### Raw data
===
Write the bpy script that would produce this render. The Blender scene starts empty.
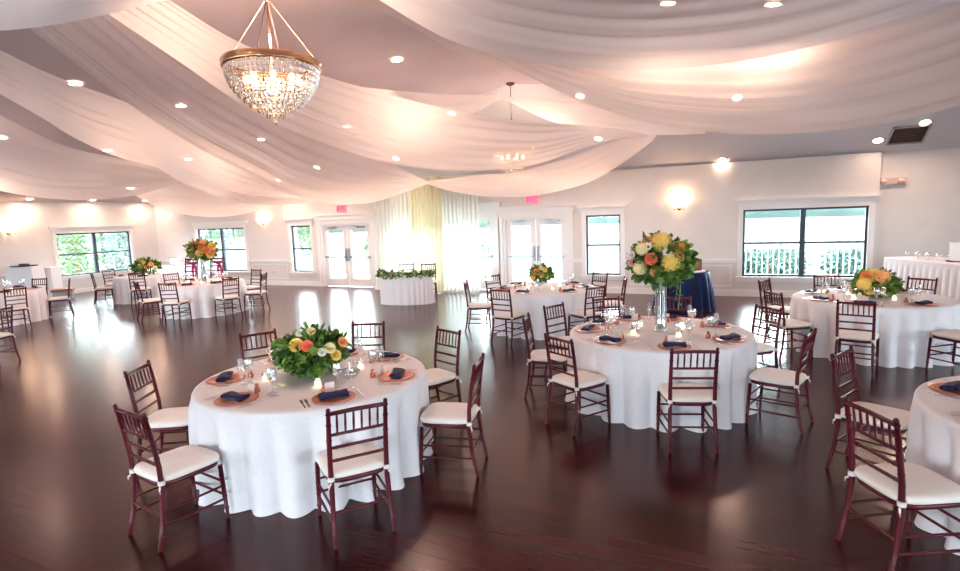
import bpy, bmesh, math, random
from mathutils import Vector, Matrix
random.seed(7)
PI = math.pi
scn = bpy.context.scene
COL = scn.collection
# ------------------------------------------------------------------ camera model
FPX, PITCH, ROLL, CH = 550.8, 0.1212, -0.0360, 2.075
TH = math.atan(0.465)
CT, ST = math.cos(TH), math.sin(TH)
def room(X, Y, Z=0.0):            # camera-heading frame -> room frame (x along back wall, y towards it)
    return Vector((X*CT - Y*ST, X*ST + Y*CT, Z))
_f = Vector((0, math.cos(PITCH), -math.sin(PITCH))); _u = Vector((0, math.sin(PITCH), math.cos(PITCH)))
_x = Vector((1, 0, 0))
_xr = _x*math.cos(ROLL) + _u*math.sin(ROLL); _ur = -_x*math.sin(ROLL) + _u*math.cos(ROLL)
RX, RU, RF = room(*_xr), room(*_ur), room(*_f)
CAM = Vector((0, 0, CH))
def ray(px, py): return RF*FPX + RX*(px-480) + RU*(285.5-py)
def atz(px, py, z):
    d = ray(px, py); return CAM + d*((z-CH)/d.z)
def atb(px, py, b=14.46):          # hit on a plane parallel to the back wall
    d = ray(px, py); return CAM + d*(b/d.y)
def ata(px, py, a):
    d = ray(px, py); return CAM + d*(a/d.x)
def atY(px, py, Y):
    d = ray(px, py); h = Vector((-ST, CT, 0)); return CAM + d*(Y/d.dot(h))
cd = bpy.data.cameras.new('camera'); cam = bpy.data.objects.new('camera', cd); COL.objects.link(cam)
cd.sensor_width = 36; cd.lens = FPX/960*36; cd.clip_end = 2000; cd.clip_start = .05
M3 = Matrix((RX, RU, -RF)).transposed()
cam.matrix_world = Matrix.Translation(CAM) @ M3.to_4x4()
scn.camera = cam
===
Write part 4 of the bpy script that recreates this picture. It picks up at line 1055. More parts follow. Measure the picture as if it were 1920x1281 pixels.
===
### Exercise brief
Copy exactly the material above from the line with "Write the bpy" to the line with "scn.camera = cam", ends included, and nothing else. Leave out any picture.

### Response
Write the bpy script that would produce this render. The Blender scene starts empty.
import bpy, bmesh, math, random
from mathutils import Vector, Matrix
random.seed(7)
PI = math.pi
scn = bpy.context.scene
COL = scn.collection
# ------------------------------------------------------------------ camera model
FPX, PITCH, ROLL, CH = 550.8, 0.1212, -0.0360, 2.075
TH = math.atan(0.465)
CT, ST = math.cos(TH), math.sin(TH)
def room(X, Y, Z=0.0):            # camera-heading frame -> room frame (x along back wall, y towards it)
    return Vector((X*CT - Y*ST, X*ST + Y*CT, Z))
_f = Vector((0, math.cos(PITCH), -math.sin(PITCH))); _u = Vector((0, math.sin(PITCH), math.cos(PITCH)))
_x = Vector((1, 0, 0))
_xr = _x*math.cos(ROLL) + _u*math.sin(ROLL); _ur = -_x*math.sin(ROLL) + _u*math.cos(ROLL)
RX, RU, RF = room(*_xr), room(*_ur), room(*_f)
CAM = Vector((0, 0, CH))
def ray(px, py): return RF*FPX + RX*(px-480) + RU*(285.5-py)
def atz(px, py, z):
    d = ray(px, py); return CAM + d*((z-CH)/d.z)
def atb(px, py, b=14.46):          # hit on a plane parallel to the back wall
    d = ray(px, py); return CAM + d*(b/d.y)
def ata(px, py, a):
    d = ray(px, py); return CAM + d*(a/d.x)
def atY(px, py, Y):
    d = ray(px, py); h = Vector((-ST, CT, 0)); return CAM + d*(Y/d.dot(h))
cd = bpy.data.cameras.new('camera'); cam = bpy.data.objects.new('camera', cd); COL.objects.link(cam)
cd.sensor_width = 36; cd.lens = FPX/960*36; cd.clip_end = 2000; cd.clip_start = .05
M3 = Matrix((RX, RU, -RF)).transposed()
cam.matrix_world = Matrix.Translation(CAM) @ M3.to_4x4()
scn.camera = cam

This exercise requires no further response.